The only drawback of such visibility is that if your development team is working in close quarters with their customers, as should be the case in most agile projects, build failures—a natural part of the process—may become regarded as a sign of problems with the quality of the application. The fact is that the reverse is true: Every time a build fails, it indicates that a problem has been found that may otherwise have made it into production. However, this can sometimes be hard to explain. Having been through this several times, including having some difficult conversations with clients when the build was broken for a longer period than any of us liked, we can only recommend that you keep the high-visibility build monitor and work hard at explaining its very real benefits. Of course, the best answer of all is to work hard to keep the build green.

Alternatives to continuous integration using DVCS

At one more step away from continuous integration is what Martin Fowler calls “promiscuous integration”. In this model, contributors pull changes not just between forks and the central repository, but also between forks. This pattern is common in larger projects that use GitHub, when some developers are working on what are effectively long-lived feature branches and pull changes from other repositories that are forked off the feature branch. Indeed in this model there need not even be one privileged repository. A particular release of the software could come from any of the forks, provided it passed all the tests and was accepted by the project leaders. This model takes the possibilities of DVCS to their logical conclusion.

These alternatives to continuous integration can create high-quality, working software. However, this is only possible under the following conditions:

  • A small and very experienced team of committers who manage pulling patches, tend the automated tests, and ensure the quality of the software.
  • Regular pulling from forks, so as to avoid large amounts of hard-to-merge inventory accumulating on them. This condition is especially important if there is a strict release schedule, because the temptation is to leave merging till near the release, at which point it becomes extremely painful—the exact problem that continuous integration is designed to solve.
  • A relatively small set of core developers, perhaps supplemented by a larger community which contributes at a relatively slow pace. This is what makes the merges tractable.

These conditions hold for most open source projects, and for small teams in general. However, they very rarely hold for medium or large teams of full-time developers.
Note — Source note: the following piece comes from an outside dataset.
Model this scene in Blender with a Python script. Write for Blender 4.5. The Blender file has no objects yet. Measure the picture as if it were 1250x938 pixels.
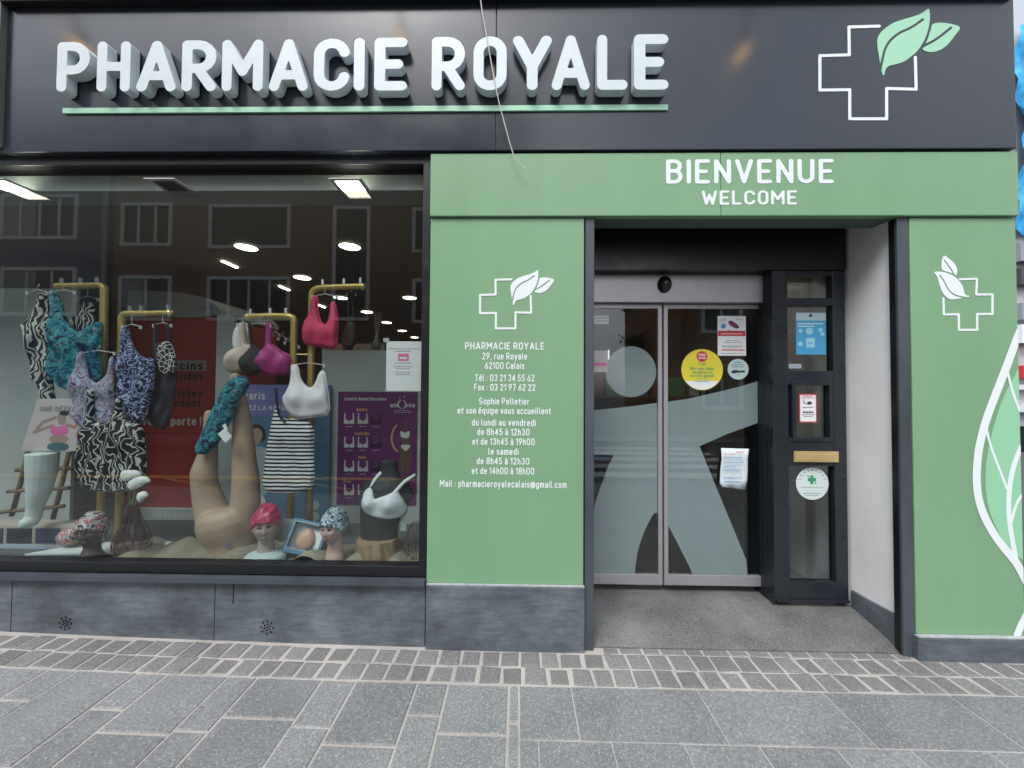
import bpy, math, random
import numpy as np
from mathutils import Vector, Matrix
random.seed(7)
S = bpy.context.scene
R = math.radians
# ------------------------------------------------------------------ camera, sky, sun, exposure
CAM = Vector((0.0, -2.35, 1.6)); FPX = 470.0
ROT = Matrix.Rotation(R(0.97), 3, 'Z') @ Matrix.Rotation(R(90 + 1.3), 3, 'X') @ Matrix.Rotation(R(0.38), 3, 'Z')
cd = bpy.data.cameras.new('camera'); co = bpy.data.objects.new('camera', cd); S.collection.objects.link(co)
co.location = CAM; co.rotation_euler = ROT.to_euler()
cd.sensor_width = 36; cd.lens = 36 * FPX / 1250; cd.clip_end = 500; cd.clip_start = .02
S.camera = co
W = bpy.data.worlds.new("World"); S.world = W; W.use_nodes = True
wn, wl = W.node_tree.nodes, W.node_tree.links
bg = wn['Background']; sky = wn.new('ShaderNodeTexSky'); sky.sky_type = 'NISHITA'; sky.sun_disc = False
SUN_EL, SUN_AZ = R(56), math.atan2(-.38, -.85)
sky.sun_elevation = SUN_EL; sky.sun_rotation = SUN_AZ; sky.dust_density = 3; sky.air_density = 1.2
hs = wn.new('ShaderNodeHueSaturation'); hs.inputs['Saturation'].default_value = .20
cn = wn.new('ShaderNodeTexNoise'); cn.inputs['Scale'].default_value = 2.6; cn.inputs['Detail'].default_value = 6
cr = wn.new('ShaderNodeValToRGB'); cr.color_ramp.elements[0].position = .35; cr.color_ramp.elements[1].position = .7
cr.color_ramp.elements[0].color = (.75, .8, .88, 1); cr.color_ramp.elements[1].color = (1.25, 1.25, 1.25, 1)
mx = wn.new('ShaderNodeMixRGB'); mx.blend_type = 'MULTIPLY'; mx.inputs[0].default_value = 1
wl.new(sky.outputs[0], hs.inputs['Color']); wl.new(hs.outputs[0], mx.inputs[1]); wl.new(cn.outputs['Fac'], cr.inputs[0])
wl.new(cr.outputs[0], mx.inputs[2]); wl.new(mx.outputs[0], bg.inputs['Color']); bg.inputs['Strength'].default_value = .15
sd = bpy.data.lights.new('sun', 'SUN'); sd.energy = .8; sd.angle = R(22); sd.color = (1, .96, .9)
so = bpy.data.objects.new('sun', sd); S.collection.objects.link(so)
so.rotation_euler = Vector((-.38, -.85, math.tan(SUN_EL) * .93)).to_track_quat('Z', 'Y').to_euler()
S.view_settings.view_transform = 'Standard'; S.view_settings.look = 'None'
S.view_settings.exposure = 1.0; S.view_settings.gamma = 1
S.render.engine = 'CYCLES'
S.cycles.transparent_max_bounces = 24; S.cycles.max_bounces = 7; S.cycles.glossy_bounces = 4
S.cycles.use_denoising = True; S.cycles.caustics_reflective = False; S.cycles.caustics_refractive = False
S.cycles.sample_clamp_indirect = 4

def at(x, y, Y):
    """the point of the plane at depth Y that stands behind pixel (x, y) of the 1250 x 938 photograph"""
    d = ROT @ Vector(((x - 625) / FPX, -(y - 469) / FPX, -1))
    return CAM + d * ((Y - CAM.y) / d.y)
def sc(Y): return (Y - CAM.y) / FPX            # metres per pixel at depth Y
def rect(x0, y0, x1, y1, Y):
    xm, ym = (x0 + x1) / 2, (y0 + y1) / 2
    return at(x0, ym, Y).x, at(x1, ym, Y).x, at(xm, y1, Y).z, at(xm, y0, Y).z
def gz(x): return .060 - .003 * (x - .4) + (.0036 * min(.4 - x, 7) ** 2 if x < .4 else 0)             # the pavement falls slightly to one side

# ------------------------------------------------------------------ mesh building
class MB:
    def __init__(s): s.v = []; s.f = []; s.rnd = []
    def add(s, v, f):
        n = len(s.v); s.v += [tuple(p) for p in v]; s.f += [tuple(i + n for i in q) for q in f]; return s
    def box(s, x0, x1, y0, y1, z0, z1):
        v = [(x, y, z) for z in (z0, z1) for y in (y0, y1) for x in (x0, x1)]
        return s.add(v, [(0, 2, 3, 1), (4, 5, 7, 6), (0, 1, 5, 4), (2, 6, 7, 3), (0, 4, 6, 2), (1, 3, 7, 5)])
    def frame(s, x0, x1, y0, y1, z0, z1, wl, wr, wb, wt):
        v = []
        for y in (y0, y1):
            v += [(x0, y, z0), (x1, y, z0), (x1, y, z1), (x0, y, z1), (x0 + wl, y, z0 + wb), (x1 - wr, y, z0 + wb), (x1 - wr, y, z1 - wt), (x0 + wl, y, z1 - wt)]
        f = []
        for k in range(4):
            j = (k + 1) % 4
            f += [(k, j, j + 4, k + 4), (k + 8, k + 12, j + 12, j + 8), (k, k + 8, j + 8, j), (k + 4, j + 4, j + 12, k + 12)]
        return s.add(v, f)
    def prism(s, pts, y0, y1):
        n = len(pts); v = [(x, y0, z) for x, z in pts] + [(x, y1, z) for x, z in pts]
        return s.add(v, [tuple(range(n)), tuple(range(2 * n - 1, n - 1, -1))] + [(k, k + n, (k + 1) % n + n, (k + 1) % n) for k in range(n)])
    def tube(s, pts, rad, n=8, caps=True):
        pts = [Vector(p) for p in pts]; m = len(pts)
        if not hasattr(rad, '__len__'): rad = [rad] * m
        base = len(s.v); ref = Vector((0, 1, 0)); prev = None
        for i, p in enumerate(pts):
            t = (pts[min(i + 1, m - 1)] - pts[max(i - 1, 0)]).normalized()
            if prev is None:
                a = ref if abs(t.dot(ref)) < .9 else Vector((1, 0, 0)); u = t.cross(a).normalized()
            else: u = (prev - t * prev.dot(t)).normalized()
            prev = u; w = t.cross(u)
            r = rad[i]; ra, rb = r if isinstance(r, tuple) else (r, r)
            for k in range(n):
                q = 2 * math.pi * k / n; s.v.append(tuple(p + u * (math.cos(q) * ra) + w * (math.sin(q) * rb)))
        for i in range(m - 1):
            for k in range(n):
                a, b = base + i * n + k, base + i * n + (k + 1) % n; s.f.append((a, b, b + n, a + n))
        if caps: s.f += [tuple(base + k for k in range(n - 1, -1, -1)), tuple(base + (m - 1) * n + k for k in range(n))]
        return s
    def lathe(s, cx, cy, prof, n=20):
        base = len(s.v); m = len(prof)
        for r, z in prof:
            for k in range(n):
                q = 2 * math.pi * k / n; s.v.append((cx + r * math.cos(q), cy + r * math.sin(q), z))
        for i in range(m - 1):
            for k in range(n):
                a, b = base + i * n + k, base + i * n + (k + 1) % n; s.f.append((a, b, b + n, a + n))
        s.f += [tuple(base + k for k in range(n - 1, -1, -1)), tuple(base + (m - 1) * n + k for k in range(n))]
        return s
    def ball(s, c, rx, ry, rz, n=20, m=14, fn=None):
        base = len(s.v); c = Vector(c)
        for i in range(m + 1):
            th = math.pi * i / m
            for k in range(n):
                q = 2 * math.pi * k / n; d = Vector((math.sin(th) * math.sin(q), -math.sin(th) * math.cos(q), math.cos(th)))
                p = Vector((d.x * rx, d.y * ry, d.z * rz))
                if fn: p = fn(d, p)
                s.v.append(tuple(c + p))
        for i in range(m):
            for k in range(n):
                a, b = base + i * n + k, base + i * n + (k + 1) % n; s.f.append((a, a + n, b + n, b))
        return s
    def disc(s, cx, y0, y1, cz, r, n=32):
        return s.prism([(cx + r * math.cos(2 * math.pi * k / n), cz + r * math.sin(2 * math.pi * k / n)) for k in range(n)], y0, y1)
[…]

To summarize: In general, distributed version control systems are a great advance and provide powerful tools for collaboration, whether or not you are working on a distributed project. DVCSs can be extremely effective as part of a traditional continuous integration system, in which there is a designated central repository to which everybody regularly pushes their changes (at least once a day). They can also be used in other patterns that do not allow for continuous integration, but may still be effective patterns for delivering software. However, we caution against using these patterns when the right conditions, listed above, are not satisfied.